Das Unglück von 1986 fasziniert mich schon seit… ja, mittlerweile Jahrzehnten. Meine Vermutung ist, dass es mit der Lektüre von Gudrun Pausewangs Jugendroman-Klassiker Die Wolke* von 1987 begonnen hat. Sie hatte das Werk direkt als Reaktion auf das Desaster in Tschernobyl verfasst und ihn sogar in der Nähe meiner alten Heimat angesiedelt (ein Super-GAU im AKW Grafenrheinfeld). Auch wenn ich viele der darin enthaltenen Anti-AKW-Ansichten heute nicht mehr ganz so unterschreiben würde: Die Geschichte an sich ist immer noch krass. Aber nichts ist bekanntlicher krasser als die Realität und diese wird in Craig Mazins Serie so unverblümt dargestellt wie selten.
Eine beklemmendes Werk
Wie der Name Chernobyl schon andeutet, geht es um die Reaktorkatastrophe von Tschernobyl. Die Serie erzählt relativ realitätsgetreu “Highlights” des Unglücks und seinen Folgen hauptsächlich aus der Perspektive von Walerie Legassow (Wissenschaftler und Mitglied der Tschernobyl-Kommission) und Boris Schtscherbina (Leiter der Tschernobyl-Kommission). Ein besonderer Fokus liegt logischerweise auf den Momenten direkt vor und nach der Reaktorexplosion. Die ganze letzte Folge ist beispielsweise nichts anderes als eine genaue Rekonstruktion der Ereignisse umrahmt von einer Gerichtsverhandlung (an der Legassow in der Realität nicht teilnahm). Aber auch andere wichtige Momente werden zumindest kurz gezeigt: Das Säubern der Zone durch die Liquidatoren (mit Fokus auf das Kraftwerkdach und der Tierwelt), der Einsatz der drei Taucher (retteten damals Eurasien vor der ultimativen Katastrophe), der Bau eines Schachts unter dem Kraftwerk durch Minenarbeiter und noch einiges mehr. Dazwischen haufenweise Lug und Betrug durch alle Beteiligten, nur um zu gefallen, nicht schlecht da zu stehen und/oder nicht erschossen zu werden. Mit der entsprechenden Konsequenz, dass am Ende alles nur schlimmer wurde. Wenn ich mir die Welt so anschaue, haben wir uns in der Hinsicht bis heute nicht geändert – im Kleinen wie im Großen…
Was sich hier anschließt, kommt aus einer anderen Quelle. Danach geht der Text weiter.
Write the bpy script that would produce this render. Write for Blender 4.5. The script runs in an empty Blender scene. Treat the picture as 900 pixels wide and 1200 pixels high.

Beim Christoph meint: Die Serie bekommt von mir uneingeschränkte
. Mein einziger echter Kritikpunkt ist, dass sie viel zu kurz ist. So viele interessante Ereignisse, die trotz fünf Stunden Zeit, wenn überhaupt nur gestreift werden. Ansonsten haben Drehbuchautor Craig Mazin und Regisseur Johan Renck wirklich fantastische Arbeit geleistet und das Unglück für den Zuschauer greifbar und verständlich auf den Bildschirm gebracht. Das führt zwar zu der ein oder anderen historisch nicht ganz so korrekten Situation (wie besagter Monolog von Legassow im Gericht), aber im Sinne der besseren Erzählung ist das absolut verschmerzbar. Im Ergebnis erwartet den Zuschauer ein bedrückendes aber bildgewaltiges Werk über ein einschneidendes Ereignis, das das Leben vieler Millionen Menschen dauerhaft verändert hat. Nicht nur eine klare Empfehlung, sondern aus meiner Sicht sogar ein absolutes Pflichtprogramm.
Weiterführende Lektüre
Wer sich nach dem Genuss der Serie noch tiefer in die Materie einarbeiten will, dem lege ich Chernobyl 01:23:40* von Andrew Leatherbarrow ans Herz. Es ist die – zumindest soweit mir bekannt – detaillierteste, akkurateste und selbst für “Normalos” verständliche Erklärung des Desasters und seinen Folgen. Und wenn ihr dann noch nicht genug habt, dann lest Voices of Chernobyl*. Wie der Name schon andeutet, kommen darin haufenweise Zeitzeugen zu Wort und erzählen ihre Sicht der Ereignisse. Beide Werke stehen soweit ich weiß nur auf Englisch zur Verfügung.